>> start
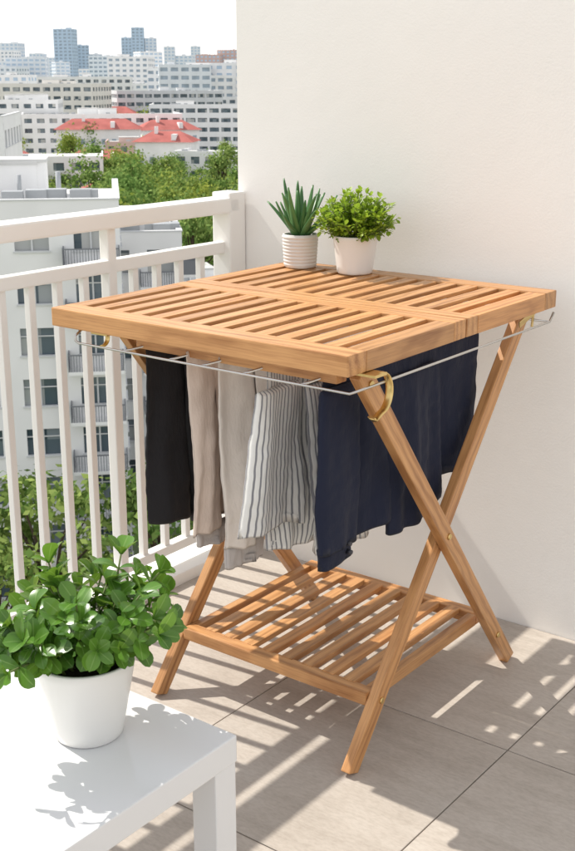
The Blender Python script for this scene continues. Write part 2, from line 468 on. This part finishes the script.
for s in range(52):
    az=rnd.uniform(0,6.283); sp=rnd.uniform(.0,1)**.6
    lean=sp*1.3; ln=rnd.uniform(.095,.175)*(1-.05*sp)
    base=c+Vector((math.cos(az),math.sin(az),0))*rnd.uniform(.0,.05)+Vector((0,0,.122))
    pts=[base]; d=Vector((math.cos(az)*lean*.55,math.sin(az)*lean*.55,1)).normalized()
    for k in range(7):
        d=(d+Vector((math.cos(az)*lean*.14,math.sin(az)*lean*.14,-.06*sp))+Vector((rnd.uniform(-.08,.08),rnd.uniform(-.08,.08),0))).normalized()
        pts.append(pts[-1]+d*ln/7)
    b.tube(pts,[.0028-.0002*i for i in range(8)],M_stem,6)
    for k in range(2,8):
        p=pts[k]; dd=(pts[k]-pts[k-1]).normalized()
        nl=2 if k<7 else 4
        a0=k*1.57+s
        for q in range(nl):
            a=a0+q*2*math.pi/nl+rnd.uniform(-.4,.4)
            o=dd.orthogonal().normalized(); o2=dd.cross(o)
            out=o*math.cos(a)+o2*math.sin(a)
            ld=(out*(1.0 if k<7 else .8)+dd*(.45 if k<7 else .85)+Vector((0,0,.1))).normalized()
            sz=rnd.uniform(.028,.045)*(.8 if k<3 else 1)
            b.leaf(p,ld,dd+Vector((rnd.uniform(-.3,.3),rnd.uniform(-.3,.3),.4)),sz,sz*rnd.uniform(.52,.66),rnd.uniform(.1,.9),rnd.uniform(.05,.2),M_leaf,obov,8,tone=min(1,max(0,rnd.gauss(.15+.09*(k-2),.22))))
b.done(P)

P=empty('potted_aloe')
c=Vector((.335,-.185,ZT+.0005))
b=B('pot'); pot(b,c,.049,.044,.09,M_ceramic2,9); b.done(P)
b=B('soil'); soil(b,c,.042,.078); b.done(P)
b=B('leaves'); rnd=random.Random(9)
tap=lambda t: (1-t)**.75*(.75+.5*min(1,t*4)) 
for k in range(24):
    az=k*2.4+rnd.uniform(-.2,.2); lean=.12+.8*(1-k/24)+rnd.uniform(-.05,.1)
    d=Vector((math.cos(az)*math.sin(lean),math.sin(az)*math.sin(lean),math.cos(lean)))
    b.leaf(c+Vector((math.cos(az)*.012,math.sin(az)*.012,.078)),d,Vector((-math.cos(az),-math.sin(az),.3)),rnd.uniform(.10,.165),.019,rnd.uniform(-.4,.1),.28,M_aloe,tap,9)
ob=b.done(P); sm=ob.modifiers.new('s','SOLIDIFY'); sm.thickness=.004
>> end
Repeat verbatim all the material, but not the pictures.

The Blender Python script for this scene continues. Write part 2, from line 468 on. This part finishes the script.
for s in range(52):
    az=rnd.uniform(0,6.283); sp=rnd.uniform(.0,1)**.6
    lean=sp*1.3; ln=rnd.uniform(.095,.175)*(1-.05*sp)
    base=c+Vector((math.cos(az),math.sin(az),0))*rnd.uniform(.0,.05)+Vector((0,0,.122))
    pts=[base]; d=Vector((math.cos(az)*lean*.55,math.sin(az)*lean*.55,1)).normalized()
    for k in range(7):
        d=(d+Vector((math.cos(az)*lean*.14,math.sin(az)*lean*.14,-.06*sp))+Vector((rnd.uniform(-.08,.08),rnd.uniform(-.08,.08),0))).normalized()
        pts.append(pts[-1]+d*ln/7)
    b.tube(pts,[.0028-.0002*i for i in range(8)],M_stem,6)
    for k in range(2,8):
        p=pts[k]; dd=(pts[k]-pts[k-1]).normalized()
        nl=2 if k<7 else 4
        a0=k*1.57+s
        for q in range(nl):
            a=a0+q*2*math.pi/nl+rnd.uniform(-.4,.4)
            o=dd.orthogonal().normalized(); o2=dd.cross(o)
            out=o*math.cos(a)+o2*math.sin(a)
            ld=(out*(1.0 if k<7 else .8)+dd*(.45 if k<7 else .85)+Vector((0,0,.1))).normalized()
            sz=rnd.uniform(.028,.045)*(.8 if k<3 else 1)
            b.leaf(p,ld,dd+Vector((rnd.uniform(-.3,.3),rnd.uniform(-.3,.3),.4)),sz,sz*rnd.uniform(.52,.66),rnd.uniform(.1,.9),rnd.uniform(.05,.2),M_leaf,obov,8,tone=min(1,max(0,rnd.gauss(.15+.09*(k-2),.22))))
b.done(P)

P=empty('potted_aloe')
c=Vector((.335,-.185,ZT+.0005))
b=B('pot'); pot(b,c,.049,.044,.09,M_ceramic2,9); b.done(P)
b=B('soil'); soil(b,c,.042,.078); b.done(P)
b=B('leaves'); rnd=random.Random(9)
tap=lambda t: (1-t)**.75*(.75+.5*min(1,t*4)) 
for k in range(24):
    az=k*2.4+rnd.uniform(-.2,.2); lean=.12+.8*(1-k/24)+rnd.uniform(-.05,.1)
    d=Vector((math.cos(az)*math.sin(lean),math.sin(az)*math.sin(lean),math.cos(lean)))
    b.leaf(c+Vector((math.cos(az)*.012,math.sin(az)*.012,.078)),d,Vector((-math.cos(az),-math.sin(az),.3)),rnd.uniform(.10,.165),.019,rnd.uniform(-.4,.1),.28,M_aloe,tap,9)
ob=b.done(P); sm=ob.modifiers.new('s','SOLIDIFY'); sm.thickness=.004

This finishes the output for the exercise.